Historically, P, which stands for parity, was examined first. To understand the concept, imagine conducting an experiment in which the outcome is watched in a mirror. Now suppose a second experiment is constructed that is the mirror image of the first. If parity is conserved, the outcome of the second experiment should be identical to the outcome observed as the mirror image of the first experiment performed.

Until 1956, it was believed that reality was invariant under such a parity transformation. Early that year, however, Lee and Yang, then at Columbia University and the Institute for Advanced Study in Princeton, N.J., respectively, realized that the invariance of parity in weak interactions, which are responsible for radioactive decay, had not yet been tested. Later that year Wu and her colleagues at Columbia showed that mirror-image experiments did not produce mirror-image results when weak interactions were involved. The widespread belief in parity conservation was shattered.

Faith in a new invariance, PC, rapidly replaced the discredited notion. C stands for charge conjugation, a "thought experiment" process that turns particles into their corresponding antiparticles. To test whether PC is conserved, a mirror-image experiment is constructed, and all the particles in the experiment are replaced with their corresponding antiparticles. In 1964 Cronin and Fitch, then at Princeton University, used particles called kaons to demonstrate, explicitly and unexpectedly, that PC is not conserved.

Today most physicists believe that PCT is invariant (the T stands for time reversal).

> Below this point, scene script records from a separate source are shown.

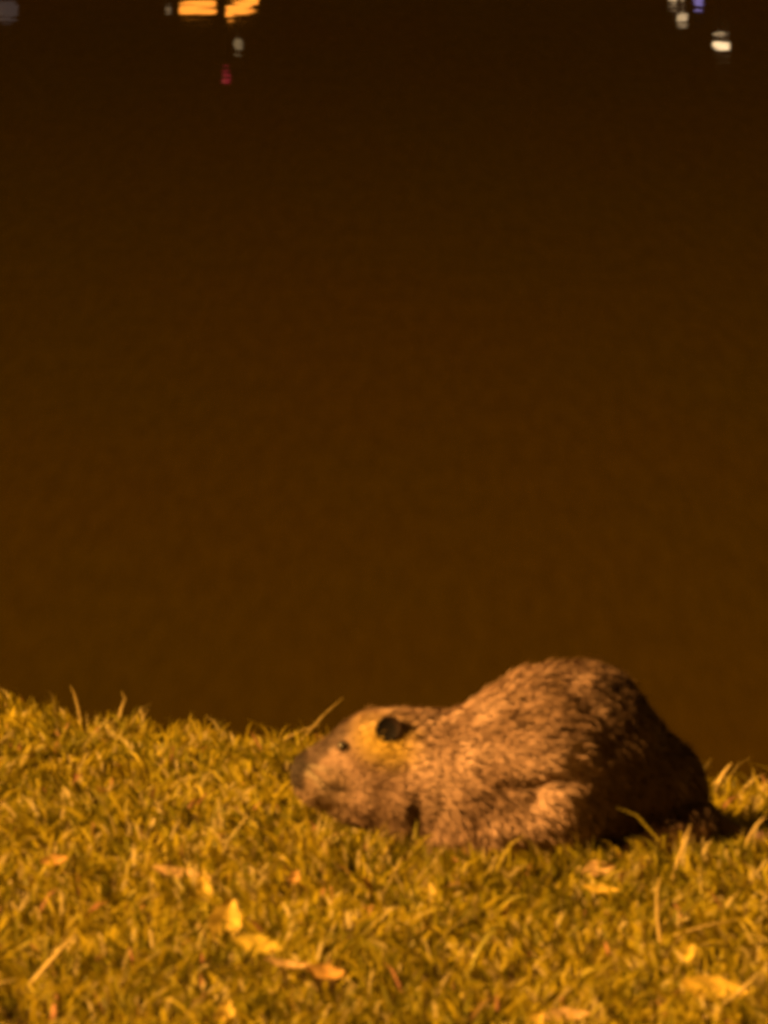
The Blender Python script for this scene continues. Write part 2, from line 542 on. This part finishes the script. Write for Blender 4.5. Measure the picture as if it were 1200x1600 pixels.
# surface sampling for the fur
tri = np.concatenate([BQ[:, [0, 1, 2]], BQ[:, [0, 2, 3]]])
A_, B_, C_ = BV[tri[:, 0]], BV[tri[:, 1]], BV[tri[:, 2]]
cr = np.cross(B_ - A_, C_ - A_); area = np.linalg.norm(cr, axis=1) / 2
vn = np.zeros_like(BV)
for k in range(3): np.add.at(vn, tri[:, k], cr)
vn = norm(vn)
def sample(n_):
    t = rng.choice(len(tri), n_, p=area / area.sum())
    u, v = rng.random(n_), rng.random(n_); fl = u + v > 1; u[fl] = 1 - u[fl]; v[fl] = 1 - v[fl]
    w = 1 - u - v
    P = A_[t] * w[:, None] + B_[t] * u[:, None] + C_[t] * v[:, None]
    N = norm(vn[tri[t, 0]] * w[:, None] + vn[tri[t, 1]] * u[:, None] + vn[tri[t, 2]] * v[:, None])
    return P, N

def make_fur(name, count, lmin, lmax, width, lift, material, bright=1.0, seed=0):
    P, N = sample(count)
    keep = (rng.random(count) < fur_mask(P)) & (P[:, 2] > 8)
    # bare round the ear opening and the eye
    x = P[:, 0] + 600
    near_eye = (np.hypot(x - 536, P[:, 2] - 146) < 10) | ((np.hypot(x - 607, P[:, 2] - 191) < 19) & (P[:, 1] < -30))
    keep &= ~near_eye
    P, N = P[keep], N[keep]; n_ = len(P); x = P[:, 0] + 600
    # nap runs from nose to rump and down the sides
    flow = np.stack([np.ones(n_), .12 * noise3(P, 1 / 60, 31 + seed), -.35 + .55 * noise3(P * [1, 1, .6], 1 / 48, 30)], -1)
    flow[:, 2] -= smooth(880, 1080, x) * 1.2
    flow[:, 2] -= smooth(640, 700, x) * smooth(120, 60, P[:, 2]) * .9
    T = norm(flow - (flow * N).sum(1)[:, None] * N)
    # tufts: strands lean towards the centre of their clump
    cl = np.floor(P / 13 + .25 * noise3(P, 1 / 20, 77)[:, None])
    hc = np.stack([hash3(*(cl.astype(np.int64).T), 50 + k) for k in range(3)], -1) - .5
    side = np.cross(N, T)
    lf = lift * (.6 + .8 * rng.random(n_)) + .18 * hc[:, 2]
    dirn = norm(T + N * lf[:, None] + side * (.40 * hc[:, 0] + .22 * rng.normal(size=n_))[:, None])
    ln = (lmin + (lmax - lmin) * rng.random(n_)) * (1 + .35 * hc[:, 1])
    ln = ln * (.48 + .52 * smooth(530, 700, x)) * (1 - .3 * smooth(60, 20, P[:, 2]))
    tip = P + dirn * ln[:, None] - N * (ln * .12)[:, None]
    mid = P + dirn * (ln * .55)[:, None] + N * (ln * .06)[:, None]
    wd = norm(np.cross(dirn, norm(N + .8 * rng.normal(size=(n_, 3))))) * (width * (.6 + .7 * rng.random(n_)) * (.6 + .4 * smooth(520, 700, x)))[:, None]
    root = P - N * 1.5
    V = np.stack([root - wd, root + wd, mid + wd * .8, mid - wd * .8, tip], 1).reshape(-1, 3)
    i = np.arange(n_)[:, None] * 5
    quads = np.concatenate([i, i + 1, i + 2, i + 3], 1); tris = np.concatenate([i + 3, i + 2, i + 4], 1)
    c = coat(P, .12 * rng.normal(size=n_) + .25 * hc[:, 1]) * bright
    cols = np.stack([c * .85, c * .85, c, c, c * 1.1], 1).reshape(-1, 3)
    nn = norm(N * 1.0 + .25 * rng.normal(size=(n_, 3)) + .6 * (dirn * 0 + side * hc[:, 0:1]))
    nrm = np.repeat(nn, 5, 0)
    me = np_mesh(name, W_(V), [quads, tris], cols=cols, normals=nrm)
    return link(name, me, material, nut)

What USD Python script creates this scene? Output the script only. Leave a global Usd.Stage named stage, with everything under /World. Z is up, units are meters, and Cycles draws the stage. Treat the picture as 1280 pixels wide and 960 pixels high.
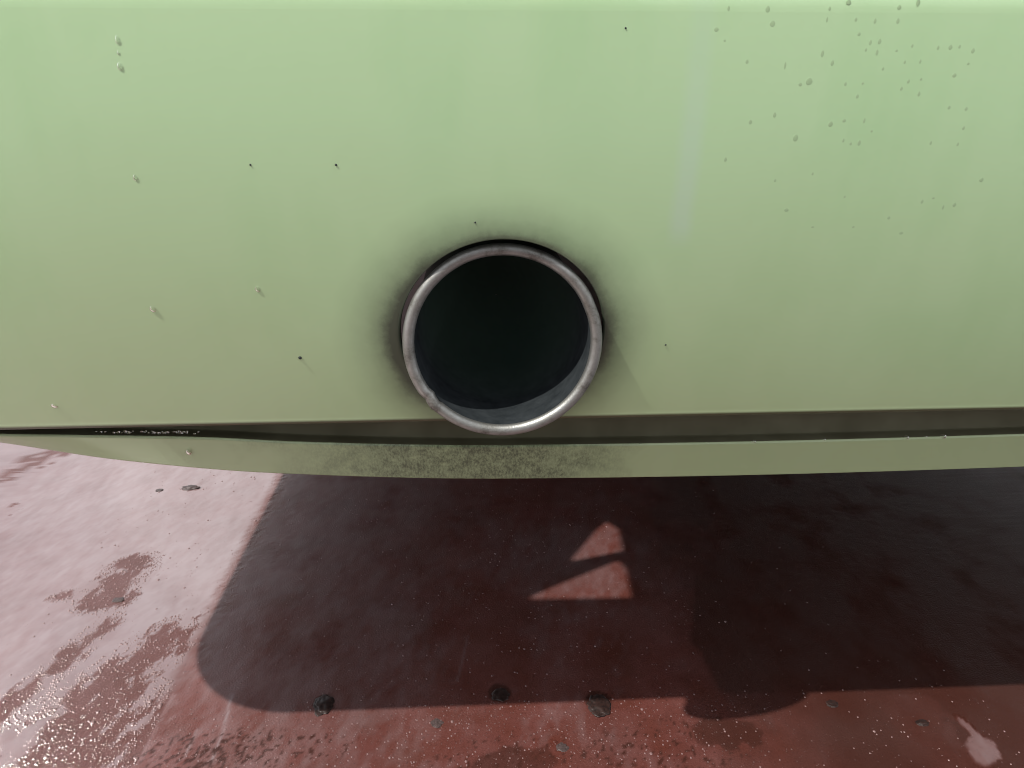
import math
import numpy as np
import shapely.geometry as sg
import trimesh
import usdkit
import meshkit
from pxr import Usd, UsdGeom, UsdLux, UsdShade, Gf, Sdf, Vt

rng = np.random.default_rng(7)
stage = Usd.Stage.CreateInMemory()
UsdGeom.SetStageUpAxis(stage, 'Z')
UsdGeom.SetStageMetersPerUnit(stage, 1.0)
UsdGeom.Xform.Define(stage, '/World')
UsdGeom.Scope.Define(stage, '/World/Looks')

# ------------------------------------------------------------------ camera, sky, sun
PITCH, YAW, FPX = math.radians(20.0), math.radians(3.0), 962.0
CAM = np.array([0.0, -0.55, 0.667])
fw = np.array([math.sin(YAW) * math.cos(PITCH), math.cos(YAW) * math.cos(PITCH), -math.sin(PITCH)])
rt = np.array([math.cos(YAW), -math.sin(YAW), 0.0])
up = np.cross(rt, fw)
cam = UsdGeom.Camera.Define(stage, '/World/camera')
cam.CreateHorizontalApertureAttr(36.0)
cam.CreateVerticalApertureAttr(27.0)
cam.CreateFocalLengthAttr(36.0 * FPX / 1280.0)
cam.CreateClippingRangeAttr(Gf.Vec2f(0.01, 1000))
cam.AddTransformOp().Set(Gf.Matrix4d(*rt, 0, *up, 0, *(-fw), 0, *CAM, 1))
cam.CreateExposureAttr(0.0)

SUN = np.array([-0.584, -0.40, 1.0]); SUN /= np.linalg.norm(SUN)
SUN_I = 1.3
SKY = 0.10
CLOUD = 14.0
dome = UsdLux.DomeLight.Define(stage, '/World/sky')
dome.GetPrim().SetCustomDataByKey('kind', 'structure')
sky_mat = usdkit.material(stage, '/World/Looks/sky_air', {
    'tc': ('texture_coordinate', {}),
    'n': ('noise_texture', {'scale': 2.2, 'detail': 6.0, 'roughness': 0.55, 'distortion': 0.3}),
    'r': ('rgb_ramp', {'ramp': [(0.30, (0, 0, 0)), (0.62, (1, 1, 1))]}),
    's': ('sky_texture', {'sky_type': 'single_scattering', 'sun_disc': False, 'sun_elevation': float(math.asin(SUN[2])),
                          'sun_rotation': float(math.atan2(SUN[0], SUN[1])), 'aerosol_density': 2.0}),
    'm': ('mix_color', {'blend_type': 'mix', 'b': (CLOUD, CLOUD * 1.0, CLOUD * 1.03), 'use_clamp': False}),
    'b': ('background_shader', {'strength': SKY})},
    [('tc.generated', 'n.vector'), ('n.fac', 'r.fac'), ('r.color', 'm.fac'), ('s.color', 'm.a'), ('m.result', 'b.color')], surface='b.background')
UsdShade.MaterialBindingAPI.Apply(dome.GetPrim()).Bind(sky_mat)
sun = UsdLux.DistantLight.Define(stage, '/World/sun')
sun.CreateNormalizeAttr(True); sun.CreateIntensityAttr(SUN_I); sun.CreateAngleAttr(0.7)
sun.CreateColorAttr(Gf.Vec3f(1.0, 0.95, 0.88))
z_ = SUN; x_ = np.cross([0, 0, 1.0], z_); x_ /= np.linalg.norm(x_); y_ = np.cross(z_, x_)
sun.AddTransformOp().Set(Gf.Matrix4d(*x_, 0, *y_, 0, *z_, 0, 0, 0, 5, 1))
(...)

Thus far theorists have yet to construct a reasonable theory in which PCT is not conserved. To test the invariance of PCT, imagine making a movie of an experiment's mirror image in which all the particles have been replaced by their corresponding antiparticles. Then a second experiment is performed to mimic what one sees in the film when it is run backward - when "time is reversed".

One consequence of PCT invariance is that the circular cyclotron frequencies of the antiproton and proton in a magnetic field should be identical. TRAP looked for differences in the measured cyclotron frequencies and found no evidence of  violations of CPT invariance at the level of 9 parts in 10¹¹.  The TRAP experiment is currently one of the most accurate tests of PCT invariance, certainly the most stringent test carried out with baryons and antibaryons.

Another consequence of PCT invariance is that the structure of  antihydrogen and hydrogen should be identical.  This is the prediction that ATRAP intends to test at even higher accuracy.  We shall see whether this invariance under PCT continues to hold.